When I was around 5 years old, a neighbor friend of mine had a huge, Victorian dollhouse. She never seemed all that interested in it, but I thought it was beautiful. So much so, that in the years following, I would often look longingly at similar dollhouse kits at the local craft store.

Alas, the family budget was slim, so my parents never had the opportunity to provide the Victorian dollhouse of my dreams, although they would have loved to do so.

In retrospect, however, this deprivation was a positive thing, for my sister and I created our own. We pulled books from shelves to make rooms, created doll beds with cassette tapes, made miniature bedspreads from ragbag scraps, and formed appetizing, doll-sized meals from modeling clay.
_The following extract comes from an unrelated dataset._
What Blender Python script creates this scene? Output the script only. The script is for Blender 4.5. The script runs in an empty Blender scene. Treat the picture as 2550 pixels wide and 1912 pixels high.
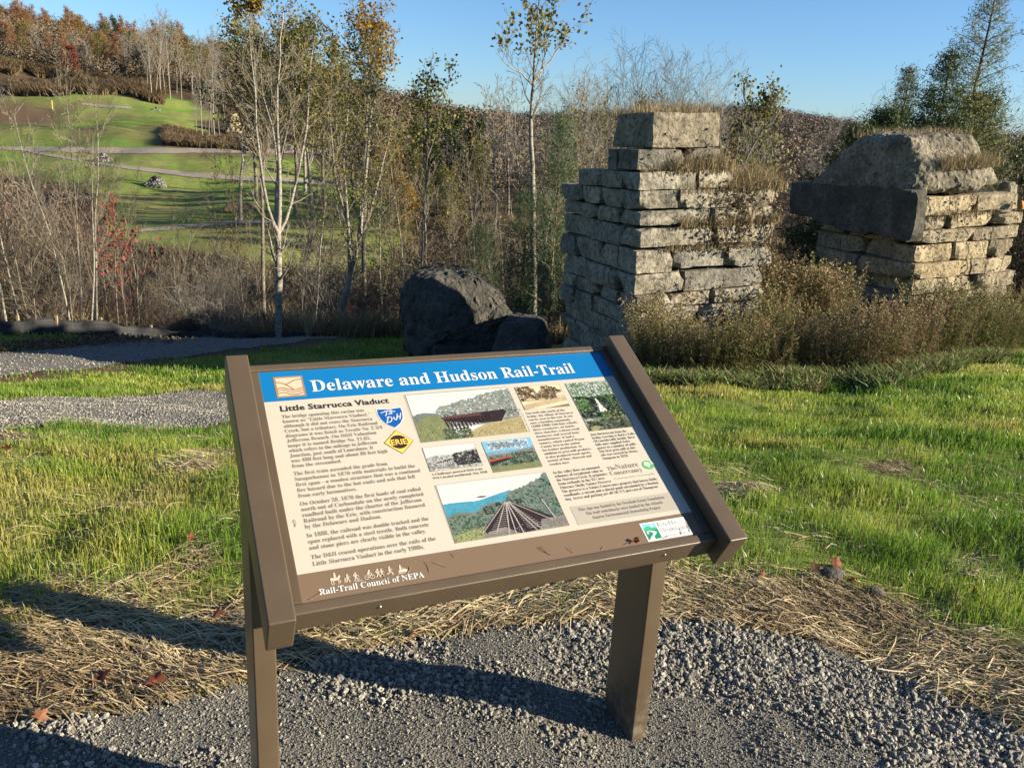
import bpy, math, random
import numpy as np
from mathutils import Vector, Matrix

# ---------------------------------------------------------------- camera, sky, sun, exposure
SC = bpy.context.scene
COL = SC.collection
EYE = 1.6
CAMM = np.array([[0.998299346, 0.0582959351, 0.0],
                 [0.01688451, -0.28914184, 0.95713735],
                 [0.05579722, -0.95550959, -0.28963441]])      # image axes (right, down, forward) -> world
FPX, CX, CY = 2040.0, 1275.0, 956.0
cam_d = bpy.data.cameras.new('camera'); cam = bpy.data.objects.new('camera', cam_d); COL.objects.link(cam)
cam_d.sensor_width = 36.0; cam_d.lens = 36.0*FPX/2550.0
cam_d.clip_start = 0.05; cam_d.clip_end = 6000
xw = CAMM @ np.array([1, 0, 0]); yw = -(CAMM @ np.array([0, 1, 0])); zw = -(CAMM @ np.array([0, 0, 1]))
cam.matrix_world = Matrix(((xw[0], yw[0], zw[0], 0), (xw[1], yw[1], zw[1], 0), (xw[2], yw[2], zw[2], EYE), (0, 0, 0, 1)))
SC.camera = cam
SC.render.resolution_x = 1024; SC.render.resolution_y = 767

SUN_EL = math.radians(18.5)
SUN_H = np.array([0.979, -0.204])
SUNV = Vector((SUN_H[0]*math.cos(SUN_EL), SUN_H[1]*math.cos(SUN_EL), math.sin(SUN_EL)))
W = bpy.data.worlds.new('World'); SC.world = W; W.use_nodes = True
nt = W.node_tree; nt.nodes.clear()
sky = nt.nodes.new('ShaderNodeTexSky'); sky.sky_type = 'NISHITA'; sky.sun_disc = False
sky.sun_elevation = SUN_EL; sky.sun_rotation = math.atan2(SUNV.x, SUNV.y)
sky.altitude = 400; sky.air_density = 1.0; sky.dust_density = 0.5; sky.ozone_density = 6.0
bg = nt.nodes.new('ShaderNodeBackground'); bg.inputs['Strength'].default_value = 0.062
wo = nt.nodes.new('ShaderNodeOutputWorld')
nt.links.new(sky.outputs[0], bg.inputs['Color']); nt.links.new(bg.outputs[0], wo.inputs['Surface'])
sl = bpy.data.lights.new('sun', 'SUN'); sl.energy = 5.0; sl.angle = math.radians(0.53); sl.color = (1.0, 0.89, 0.70)
so = bpy.data.objects.new('sun', sl); COL.objects.link(so)
so.rotation_euler = SUNV.to_track_quat('Z', 'Y').to_euler()
SC.view_settings.view_transform = 'Standard'; SC.view_settings.look = 'None'
SC.view_settings.exposure = 1.6; SC.view_settings.gamma = 1.0
SC.cycles.max_bounces = 6; SC.cycles.diffuse_bounces = 3; SC.cycles.glossy_bounces = 2
SC.cycles.transmission_bounces = 3; SC.cycles.transparent_max_bounces = 4
SC.cycles.caustics_reflective = False; SC.cycles.caustics_refractive = False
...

True fun, I discovered, came not in having my wants fulfilled, but in putting my imagination and creative skills to fill any deficit I had in “stuff.”

Rice University professor and father Scott Sonenshein recently discovered the same thing. Writing in The New York Times, Sonenshein confesses that he’s been learning to say “no” more often to his children. Such a choice was difficult at first, he writes, but as time goes on, both he and his daughters are reaping the benefits:

“It turns out that saying no pays off far beyond avoiding raising spoiled kids. When we always yield to our children’s wants, we rob them of the opportunity to find solutions by adapting what they already have. Kids who learn from denial realize at an early age that they won’t always have the perfect tool for every job. They might not know something, have something, or be something. But that’s not the end of pursuing goals – it’s the beginning of activating their resourcefulness to find another way.”

He continues by saying:

“Each time we acquiesce to our kids’ latest request to buy something, we subtly condition them that their resources have limited uses.”

Sonenshein is spot on about the fact that saying no to children from time to time instills resourcefulness in them. But saying no to children also provides other benefits as well, several of which are highlighted by John Locke in his classic work on education. These include respect for parents and self-restraint:

“But whatever compliance the necessities of nature may require, the wants of fancy children should never be gratified in, nor suffered to mention. …

This may perhaps be thought a little too severe, by the natural indulgence of tender parents: but yet it is no more than necessary. For since the method I propose is to banish the rod, this restraint of their tongues will be of great use to settle that awe we have elsewhere spoken of, and to keep up in them the respect and reverence due to their parents. Next, it will teach them to keep in, and so master their inclinations. By this means they will be brought to learn the art of stifling their desires, as soon as they rise up in them, when they are easiest to be subdued. For giving vent, gives life and strength to our appetites; and he that has the confidence to turn his wishes into demands, will be but a little way from thinking he ought to obtain them.”

In essence, those who learn to say no to their children build character in them and squash their tendency toward an entitlement attitude.

That entitlement attitude is something which is becoming an increasing problem in American culture. Would we see a reduction – or even a resolution – of this issue if more parents recognized the value of denying their children’s wishes and demands on a regular basis?